Este es el artículo de esta semana en El País
Casi el sesenta por ciento de las mujeres que se quedan embarazadas, son despedidas en el sector privado, en los meses siguientes de hacer pública su situación. El salario de las mujeres es –en términos generales- un treinta por ciento inferior a sus congéneres masculinos. Prácticamente ninguna mujer se libra en sus entrevistas laborales de preguntas personales referidas a su estado civil o sus planes personales. Los puestos directivos de las empresas y –no digamos ya de sus consejos de administración- se escriben en masculino, incluidas las estructuras de dirección de medios de comunicación a los que se les llena la boca con la palabra igualdad.
La discriminación directa es rotundamente ilegal pero esto no ha acabado con el viejo vicio de la desigualdad sino que ha desplazado su práctica a normas no escritas, a costumbres, a falta de promoción, a invisibilidad de las mujeres en el mundo laboral. Una gran parte de las mujeres profesionales que conozco deberían estar –si sólo el mérito y la capacidad contara- en el lugar de sus jefes pero se han topado, a mitad de su recorrido, con un obstáculo invisible, que las ha detenido. Lo llaman techo de cristal, pero no cubre sino que encubre y no es de cristal sino de la materia oscura del viejo machismo.
Si algo tuvo de novedoso la ley de igualdad fue establecer que la discriminación no consiste solo en leyes o disposiciones que tratan de forma diferente a hombres y mujeres, sino también en prácticas aparentemente neutras, no escritas, en los procesos de selección, de promoción y de retribución que finalmente perjudican al género femenino. La ley, además, establecía unidades de igualdad en las administraciones públicas y la obligación para las empresas de más de doscientos cincuenta trabajadores de disponer de planes de igualdad efectivos.
Con bastante retraso, se ha anunciado la puesta en marcha de algunas de estas medidas y la reacción ha sido inmediata. El lenguaje con el que algunos medios han recogido la noticia es muy significativo. “Aido quiere imponer comisarios políticos a las empresas privadas para vigilar la paridad.

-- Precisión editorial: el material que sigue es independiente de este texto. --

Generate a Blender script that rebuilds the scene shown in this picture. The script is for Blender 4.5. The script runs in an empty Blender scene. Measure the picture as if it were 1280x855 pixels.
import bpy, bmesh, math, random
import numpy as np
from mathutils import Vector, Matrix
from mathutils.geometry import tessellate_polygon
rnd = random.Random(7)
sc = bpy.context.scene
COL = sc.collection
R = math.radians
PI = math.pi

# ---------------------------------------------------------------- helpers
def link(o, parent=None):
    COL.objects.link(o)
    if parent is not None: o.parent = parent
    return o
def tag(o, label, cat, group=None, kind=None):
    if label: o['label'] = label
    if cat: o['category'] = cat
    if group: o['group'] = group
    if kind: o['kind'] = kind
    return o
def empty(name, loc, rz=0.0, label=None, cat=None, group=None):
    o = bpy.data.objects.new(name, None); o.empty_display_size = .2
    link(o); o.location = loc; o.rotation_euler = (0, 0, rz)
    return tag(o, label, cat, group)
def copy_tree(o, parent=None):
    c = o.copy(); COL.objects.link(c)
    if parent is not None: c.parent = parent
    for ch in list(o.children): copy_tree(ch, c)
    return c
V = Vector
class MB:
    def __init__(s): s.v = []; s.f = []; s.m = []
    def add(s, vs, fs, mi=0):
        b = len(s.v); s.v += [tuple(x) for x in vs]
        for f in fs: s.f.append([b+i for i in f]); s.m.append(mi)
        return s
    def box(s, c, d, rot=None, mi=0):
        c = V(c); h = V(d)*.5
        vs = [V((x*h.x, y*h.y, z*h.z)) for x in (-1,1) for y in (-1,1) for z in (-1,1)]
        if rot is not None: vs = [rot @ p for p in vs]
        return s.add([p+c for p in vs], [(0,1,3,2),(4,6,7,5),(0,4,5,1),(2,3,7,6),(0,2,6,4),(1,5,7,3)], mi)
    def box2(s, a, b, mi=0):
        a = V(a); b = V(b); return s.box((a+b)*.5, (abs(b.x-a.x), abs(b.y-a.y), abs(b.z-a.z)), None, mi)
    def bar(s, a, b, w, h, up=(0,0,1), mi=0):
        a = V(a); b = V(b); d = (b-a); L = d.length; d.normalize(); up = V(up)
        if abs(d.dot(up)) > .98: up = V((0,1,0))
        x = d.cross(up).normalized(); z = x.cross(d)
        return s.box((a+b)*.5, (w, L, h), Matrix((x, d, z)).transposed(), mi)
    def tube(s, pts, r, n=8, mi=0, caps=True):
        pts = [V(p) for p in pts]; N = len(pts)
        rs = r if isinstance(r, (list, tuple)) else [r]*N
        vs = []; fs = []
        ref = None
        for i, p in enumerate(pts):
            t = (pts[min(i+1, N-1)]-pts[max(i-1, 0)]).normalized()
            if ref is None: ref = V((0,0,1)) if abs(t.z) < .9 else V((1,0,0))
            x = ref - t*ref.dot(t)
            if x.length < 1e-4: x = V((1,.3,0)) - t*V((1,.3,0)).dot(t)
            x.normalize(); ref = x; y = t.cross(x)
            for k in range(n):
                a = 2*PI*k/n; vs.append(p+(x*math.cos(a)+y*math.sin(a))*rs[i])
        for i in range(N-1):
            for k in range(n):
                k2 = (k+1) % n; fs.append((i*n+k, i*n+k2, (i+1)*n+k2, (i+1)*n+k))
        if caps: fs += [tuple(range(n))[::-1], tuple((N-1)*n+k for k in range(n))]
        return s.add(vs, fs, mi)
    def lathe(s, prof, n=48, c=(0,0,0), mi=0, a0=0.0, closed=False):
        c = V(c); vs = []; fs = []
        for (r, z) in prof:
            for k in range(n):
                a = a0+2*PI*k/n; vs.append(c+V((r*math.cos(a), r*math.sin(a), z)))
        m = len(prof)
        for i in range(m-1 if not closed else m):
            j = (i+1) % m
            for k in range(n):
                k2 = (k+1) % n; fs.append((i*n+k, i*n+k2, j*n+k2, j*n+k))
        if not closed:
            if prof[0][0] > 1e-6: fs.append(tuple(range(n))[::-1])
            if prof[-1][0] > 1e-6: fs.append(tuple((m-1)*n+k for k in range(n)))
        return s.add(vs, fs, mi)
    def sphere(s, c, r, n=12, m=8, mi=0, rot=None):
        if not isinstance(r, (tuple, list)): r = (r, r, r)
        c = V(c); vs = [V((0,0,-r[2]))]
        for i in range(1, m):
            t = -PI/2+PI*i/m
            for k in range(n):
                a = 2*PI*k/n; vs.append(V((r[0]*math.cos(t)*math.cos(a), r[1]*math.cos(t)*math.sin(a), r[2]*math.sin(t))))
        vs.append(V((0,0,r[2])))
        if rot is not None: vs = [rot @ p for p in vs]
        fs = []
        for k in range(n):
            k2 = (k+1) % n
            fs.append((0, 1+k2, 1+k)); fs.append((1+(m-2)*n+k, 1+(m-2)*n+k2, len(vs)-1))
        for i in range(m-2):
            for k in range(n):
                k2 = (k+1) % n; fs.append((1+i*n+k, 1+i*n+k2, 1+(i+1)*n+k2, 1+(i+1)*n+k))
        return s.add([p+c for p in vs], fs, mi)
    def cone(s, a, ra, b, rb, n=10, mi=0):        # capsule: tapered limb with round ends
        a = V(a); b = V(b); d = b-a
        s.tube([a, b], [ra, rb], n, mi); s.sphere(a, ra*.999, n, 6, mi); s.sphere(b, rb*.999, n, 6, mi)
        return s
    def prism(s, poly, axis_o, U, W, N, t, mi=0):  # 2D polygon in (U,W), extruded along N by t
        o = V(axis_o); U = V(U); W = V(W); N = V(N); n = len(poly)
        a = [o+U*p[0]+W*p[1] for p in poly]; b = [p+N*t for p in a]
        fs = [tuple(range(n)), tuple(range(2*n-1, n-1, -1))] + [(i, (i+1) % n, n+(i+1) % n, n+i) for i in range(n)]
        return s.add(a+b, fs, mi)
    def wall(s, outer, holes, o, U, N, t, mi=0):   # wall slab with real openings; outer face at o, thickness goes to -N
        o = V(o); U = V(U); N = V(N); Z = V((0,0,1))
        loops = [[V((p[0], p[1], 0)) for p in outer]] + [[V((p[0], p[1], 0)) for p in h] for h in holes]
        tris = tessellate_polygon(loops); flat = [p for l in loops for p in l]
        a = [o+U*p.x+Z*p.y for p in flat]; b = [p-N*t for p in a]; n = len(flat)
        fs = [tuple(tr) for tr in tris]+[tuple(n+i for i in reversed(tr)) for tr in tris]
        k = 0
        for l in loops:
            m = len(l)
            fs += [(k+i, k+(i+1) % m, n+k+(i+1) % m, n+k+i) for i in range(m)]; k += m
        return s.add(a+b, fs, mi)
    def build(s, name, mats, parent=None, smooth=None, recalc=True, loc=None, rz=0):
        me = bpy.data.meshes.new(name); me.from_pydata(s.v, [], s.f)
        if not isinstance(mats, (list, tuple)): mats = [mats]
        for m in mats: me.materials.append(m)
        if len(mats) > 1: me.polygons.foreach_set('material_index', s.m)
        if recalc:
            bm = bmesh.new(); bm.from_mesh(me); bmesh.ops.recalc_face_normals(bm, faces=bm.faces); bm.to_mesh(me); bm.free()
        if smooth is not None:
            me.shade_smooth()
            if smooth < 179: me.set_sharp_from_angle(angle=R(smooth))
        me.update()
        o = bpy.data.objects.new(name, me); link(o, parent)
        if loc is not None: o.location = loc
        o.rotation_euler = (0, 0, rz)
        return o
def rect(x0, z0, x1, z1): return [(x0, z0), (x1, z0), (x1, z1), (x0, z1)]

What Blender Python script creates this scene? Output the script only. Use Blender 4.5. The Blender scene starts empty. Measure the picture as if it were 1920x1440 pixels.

Este campo está controlado por grupos feministas radicales”. No sé a ustedes, pero a mí esta mezcla de lenguaje guerracivilista y de información antiterrorista me pondría los vellos de punta si antes no me hubiera dado un ataque de risa por el imaginario delirante de la derecha. Un cuerpo de aguerridas comisarias feministas, formadas en escuelas de élite, que han jurado eterno odio al género masculino, responderían de forma inmediata a las llamadas de emergencia para acudir a cualquier lugar donde se produjera un caso de discriminación.
Confieso que la imagen es un tanto tentadora y que tendrían un trabajo ingente que realizar porque cada minuto alguna mujer es despedida, postergada o no admitida en el mercado laboral por la mano oculta de la discriminación indirecta. Sin embargo no creo en los comandos especiales sino en un Estado que debería asumir como parte esencial de su trabajo la abolición de cualquier discriminación. Por eso lejos de reprochar a la administración el prestarle excesiva atención a la igualdad, mi queja es la contraria: por qué ésta no forma parte de su actuación habitual. ¿Cuál es la razón para que la inspección laboral no tenga protocolos concretos para el seguimiento de la discriminación laboral? ¿Por qué no hay actuaciones abiertas para impedir que las mujeres ganen un treinta por ciento menos? ¿Cómo es que no se revisan las ofertas y métodos de selección de empleo para evitar los sangrantes casos de discriminación? ¿Por qué apenas se persiguen los despidos de mujeres embarazadas? No son cuerpos de élite ni aguerridas comisarias lo que necesitamos sino una administración que persiga la desigualdad como una vulneración grave de los derechos laborales y sociales. Hasta ahora, un delito con víctimas pero sin culpables.